======== Available data ========
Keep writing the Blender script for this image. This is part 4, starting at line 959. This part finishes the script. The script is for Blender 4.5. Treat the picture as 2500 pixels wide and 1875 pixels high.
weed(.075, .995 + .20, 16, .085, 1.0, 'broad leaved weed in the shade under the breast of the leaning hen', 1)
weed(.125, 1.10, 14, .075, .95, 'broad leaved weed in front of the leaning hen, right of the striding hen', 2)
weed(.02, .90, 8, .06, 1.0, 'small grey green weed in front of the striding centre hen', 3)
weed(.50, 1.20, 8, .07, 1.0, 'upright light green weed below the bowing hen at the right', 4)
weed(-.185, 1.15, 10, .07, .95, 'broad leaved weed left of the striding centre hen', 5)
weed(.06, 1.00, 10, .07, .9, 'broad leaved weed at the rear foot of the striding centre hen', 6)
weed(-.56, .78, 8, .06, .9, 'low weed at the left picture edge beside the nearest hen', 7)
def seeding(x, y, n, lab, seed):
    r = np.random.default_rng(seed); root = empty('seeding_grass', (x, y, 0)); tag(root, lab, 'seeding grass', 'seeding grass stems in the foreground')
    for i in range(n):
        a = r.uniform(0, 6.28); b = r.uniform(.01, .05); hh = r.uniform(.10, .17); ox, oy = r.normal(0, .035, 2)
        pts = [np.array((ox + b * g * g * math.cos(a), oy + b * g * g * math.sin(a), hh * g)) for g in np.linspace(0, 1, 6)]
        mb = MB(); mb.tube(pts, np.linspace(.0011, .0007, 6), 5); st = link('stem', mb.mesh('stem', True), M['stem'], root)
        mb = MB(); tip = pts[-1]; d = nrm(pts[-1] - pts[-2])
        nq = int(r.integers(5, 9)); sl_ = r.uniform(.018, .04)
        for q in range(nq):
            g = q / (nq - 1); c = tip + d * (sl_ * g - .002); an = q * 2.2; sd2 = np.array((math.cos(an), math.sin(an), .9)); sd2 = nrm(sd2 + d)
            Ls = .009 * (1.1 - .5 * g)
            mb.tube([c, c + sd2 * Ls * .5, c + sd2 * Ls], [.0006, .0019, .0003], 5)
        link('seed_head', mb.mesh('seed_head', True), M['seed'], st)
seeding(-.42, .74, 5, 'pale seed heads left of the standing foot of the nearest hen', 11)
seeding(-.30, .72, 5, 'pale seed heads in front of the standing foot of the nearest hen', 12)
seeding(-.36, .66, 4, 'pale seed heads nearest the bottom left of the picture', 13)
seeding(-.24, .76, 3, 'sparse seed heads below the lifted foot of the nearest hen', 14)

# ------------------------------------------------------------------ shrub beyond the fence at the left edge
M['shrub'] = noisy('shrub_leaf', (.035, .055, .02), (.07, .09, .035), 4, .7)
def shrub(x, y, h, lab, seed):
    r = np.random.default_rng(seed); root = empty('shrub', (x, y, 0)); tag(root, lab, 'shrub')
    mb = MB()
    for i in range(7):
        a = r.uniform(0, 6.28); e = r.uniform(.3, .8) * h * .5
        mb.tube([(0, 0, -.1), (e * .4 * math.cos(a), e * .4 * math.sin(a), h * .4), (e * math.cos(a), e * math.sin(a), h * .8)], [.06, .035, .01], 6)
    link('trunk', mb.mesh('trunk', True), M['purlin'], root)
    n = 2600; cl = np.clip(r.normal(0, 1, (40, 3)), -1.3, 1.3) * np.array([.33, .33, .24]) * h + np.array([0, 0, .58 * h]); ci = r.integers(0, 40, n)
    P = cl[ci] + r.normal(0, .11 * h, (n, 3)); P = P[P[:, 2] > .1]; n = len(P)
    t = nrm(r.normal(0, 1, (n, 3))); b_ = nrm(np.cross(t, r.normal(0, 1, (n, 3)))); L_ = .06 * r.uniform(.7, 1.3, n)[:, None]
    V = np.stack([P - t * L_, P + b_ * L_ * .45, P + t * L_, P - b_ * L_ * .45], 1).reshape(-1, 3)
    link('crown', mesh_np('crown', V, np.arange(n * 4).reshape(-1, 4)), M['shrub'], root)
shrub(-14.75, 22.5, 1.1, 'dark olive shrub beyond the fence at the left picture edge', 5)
========
Request:
Write out the whole listing again, exactly as it stands.

Result of this exercise:
Keep writing the Blender script for this image. This is part 4, starting at line 959. This part finishes the script. The script is for Blender 4.5. Treat the picture as 2500 pixels wide and 1875 pixels high.
weed(.075, .995 + .20, 16, .085, 1.0, 'broad leaved weed in the shade under the breast of the leaning hen', 1)
weed(.125, 1.10, 14, .075, .95, 'broad leaved weed in front of the leaning hen, right of the striding hen', 2)
weed(.02, .90, 8, .06, 1.0, 'small grey green weed in front of the striding centre hen', 3)
weed(.50, 1.20, 8, .07, 1.0, 'upright light green weed below the bowing hen at the right', 4)
weed(-.185, 1.15, 10, .07, .95, 'broad leaved weed left of the striding centre hen', 5)
weed(.06, 1.00, 10, .07, .9, 'broad leaved weed at the rear foot of the striding centre hen', 6)
weed(-.56, .78, 8, .06, .9, 'low weed at the left picture edge beside the nearest hen', 7)
def seeding(x, y, n, lab, seed):
    r = np.random.default_rng(seed); root = empty('seeding_grass', (x, y, 0)); tag(root, lab, 'seeding grass', 'seeding grass stems in the foreground')
    for i in range(n):
        a = r.uniform(0, 6.28); b = r.uniform(.01, .05); hh = r.uniform(.10, .17); ox, oy = r.normal(0, .035, 2)
        pts = [np.array((ox + b * g * g * math.cos(a), oy + b * g * g * math.sin(a), hh * g)) for g in np.linspace(0, 1, 6)]
        mb = MB(); mb.tube(pts, np.linspace(.0011, .0007, 6), 5); st = link('stem', mb.mesh('stem', True), M['stem'], root)
        mb = MB(); tip = pts[-1]; d = nrm(pts[-1] - pts[-2])
        nq = int(r.integers(5, 9)); sl_ = r.uniform(.018, .04)
        for q in range(nq):
            g = q / (nq - 1); c = tip + d * (sl_ * g - .002); an = q * 2.2; sd2 = np.array((math.cos(an), math.sin(an), .9)); sd2 = nrm(sd2 + d)
            Ls = .009 * (1.1 - .5 * g)
            mb.tube([c, c + sd2 * Ls * .5, c + sd2 * Ls], [.0006, .0019, .0003], 5)
        link('seed_head', mb.mesh('seed_head', True), M['seed'], st)
seeding(-.42, .74, 5, 'pale seed heads left of the standing foot of the nearest hen', 11)
seeding(-.30, .72, 5, 'pale seed heads in front of the standing foot of the nearest hen', 12)
seeding(-.36, .66, 4, 'pale seed heads nearest the bottom left of the picture', 13)
seeding(-.24, .76, 3, 'sparse seed heads below the lifted foot of the nearest hen', 14)

# ------------------------------------------------------------------ shrub beyond the fence at the left edge
M['shrub'] = noisy('shrub_leaf', (.035, .055, .02), (.07, .09, .035), 4, .7)
def shrub(x, y, h, lab, seed):
    r = np.random.default_rng(seed); root = empty('shrub', (x, y, 0)); tag(root, lab, 'shrub')
    mb = MB()
    for i in range(7):
        a = r.uniform(0, 6.28); e = r.uniform(.3, .8) * h * .5
        mb.tube([(0, 0, -.1), (e * .4 * math.cos(a), e * .4 * math.sin(a), h * .4), (e * math.cos(a), e * math.sin(a), h * .8)], [.06, .035, .01], 6)
    link('trunk', mb.mesh('trunk', True), M['purlin'], root)
    n = 2600; cl = np.clip(r.normal(0, 1, (40, 3)), -1.3, 1.3) * np.array([.33, .33, .24]) * h + np.array([0, 0, .58 * h]); ci = r.integers(0, 40, n)
    P = cl[ci] + r.normal(0, .11 * h, (n, 3)); P = P[P[:, 2] > .1]; n = len(P)
    t = nrm(r.normal(0, 1, (n, 3))); b_ = nrm(np.cross(t, r.normal(0, 1, (n, 3)))); L_ = .06 * r.uniform(.7, 1.3, n)[:, None]
    V = np.stack([P - t * L_, P + b_ * L_ * .45, P + t * L_, P - b_ * L_ * .45], 1).reshape(-1, 3)
    link('crown', mesh_np('crown', V, np.arange(n * 4).reshape(-1, 4)), M['shrub'], root)
shrub(-14.75, 22.5, 1.1, 'dark olive shrub beyond the fence at the left picture edge', 5)